▶ Directions:
What lines of the data include the string "scene"? Copy them all.

---------------

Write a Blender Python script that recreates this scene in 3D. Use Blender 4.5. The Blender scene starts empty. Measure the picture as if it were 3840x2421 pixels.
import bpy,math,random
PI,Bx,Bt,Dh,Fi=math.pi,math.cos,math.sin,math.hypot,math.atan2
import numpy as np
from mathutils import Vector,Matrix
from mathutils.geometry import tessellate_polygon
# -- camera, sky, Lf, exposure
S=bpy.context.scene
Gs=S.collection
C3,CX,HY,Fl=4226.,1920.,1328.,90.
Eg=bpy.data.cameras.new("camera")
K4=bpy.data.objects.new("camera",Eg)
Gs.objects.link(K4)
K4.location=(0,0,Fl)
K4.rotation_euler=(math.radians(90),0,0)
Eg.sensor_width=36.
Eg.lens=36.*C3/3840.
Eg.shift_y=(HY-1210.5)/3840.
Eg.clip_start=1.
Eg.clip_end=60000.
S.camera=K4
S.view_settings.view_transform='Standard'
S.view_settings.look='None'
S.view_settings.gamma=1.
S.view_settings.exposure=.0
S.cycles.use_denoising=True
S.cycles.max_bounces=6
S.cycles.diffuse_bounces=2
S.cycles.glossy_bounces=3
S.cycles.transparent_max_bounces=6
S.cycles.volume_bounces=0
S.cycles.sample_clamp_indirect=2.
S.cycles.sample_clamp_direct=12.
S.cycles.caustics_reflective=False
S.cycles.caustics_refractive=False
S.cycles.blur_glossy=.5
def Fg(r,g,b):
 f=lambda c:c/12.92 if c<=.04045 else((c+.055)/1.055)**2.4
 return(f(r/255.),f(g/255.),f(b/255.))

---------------

▶ Task output:
Write a Blender Python script that recreates this scene in 3D. Use Blender 4.5. The Blender scene starts empty. Measure the picture as if it were 3840x2421 pixels.
S=bpy.context.scene